A Response to Responses to Bin Laden’s Death

As expected, the assassination of Osama bin Laden has sparked a range of responses. People poured out into the streets of Washington, some celebrating with American flags while others morosely brought flowers. Christians are no exception to the polarized responses.

Within minutes Christians were preaching at one another on Facebook and Twitter in support of their nanosecond-formed viewpoints on the death of Bin Laden. Opposing Proverbs were cited in support of opposing views, while the non-Christian press focused on reporting events accurately and sympathizing with 9/11 survivors. As I write, news media are plastered with images and announcements regarding the death of Osama bin Laden. Blogs, articles, books, sermons, and movies are sure to follow. How should Christians respond to this significant event in contemporary history? Here are two initial suggestions:

Restrain your desire to be heard with a greater desire to be discerning. Within seconds viewpoints were spouted on social media. These unbaked responses betrayed very little reflection, which is why I appreciated the occasional comic relief via Twitter. Can anyone really sort through the cultural, ethical, and theological issues surrounding Bin Laden’s death within minutes?

Allow me to throw another proverb on the heap: “Let every person be quick to hear, slow to speak, slow to anger” (James 1:19). Adapting James’ wisdom for the 21st century, we might say, in some instances, we should be quick to reflect, slow to tweet, slow to rant. To be sure, the controversy over opposing viewpoints regarding Bin Laden’s death would be present without social media. The difference, however, is that the controversy could be much more profitable, sharpening, and reflective if we were slow to respond publicly. Time has a way of balancing our perspective.

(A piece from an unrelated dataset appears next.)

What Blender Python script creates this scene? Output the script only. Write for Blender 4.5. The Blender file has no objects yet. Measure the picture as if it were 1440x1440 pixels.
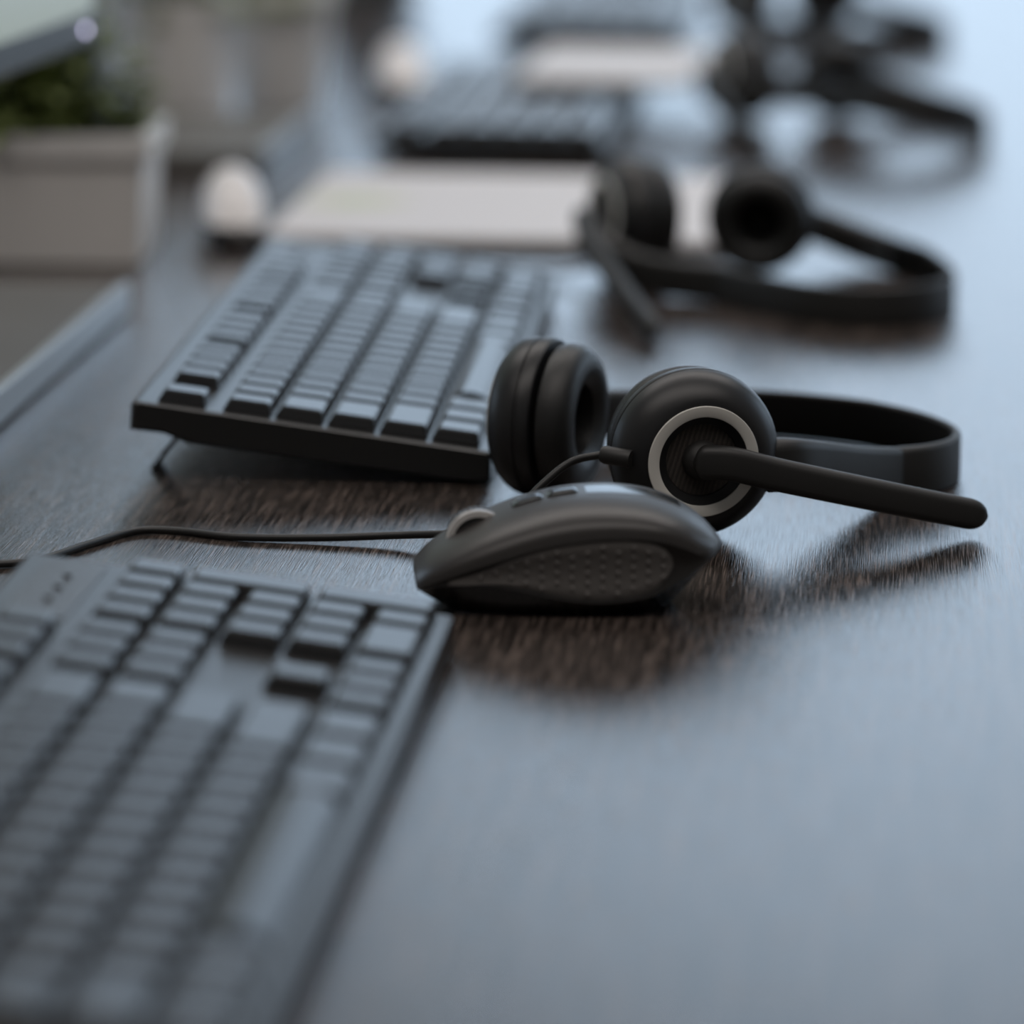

Be quick to reflect, slow to tweet, slow to rant.

Don’t let social media manage you; manage your social media. There’s something compelling about the ability to broadcast my opinions to an instant audience. Is it the dopamine rush of rapid response or something more? Perhaps our instant response betrays our not so instant community, our isolated lives imprisoned by social perspectives of a rather thoughtless Christianity? Let’s be honest. How many people are going to pull out their Bibles in community and have a vigorous, open, winsome discussion about this face-to-face? Not enough.

Or maybe we just let social media do our thinking for us. We are so hooked on instant communication, that we’d rather air opinions and let the chips fall where they may. Could it be that our minds have become content with rapid, regular bits of information–sending or receiving–that we have lost the value of personal, theological reflection? Closer to home, are we content for our minds to be managed by social media because we care more about what others think than what God thinks? Have we become so preoccupied with social media that we fail to be occupied with theological meaning?

The way forward is being slow to speak, quick to listen, and intent to draw near to God. After all, no one cares more about evil and justice than God himself.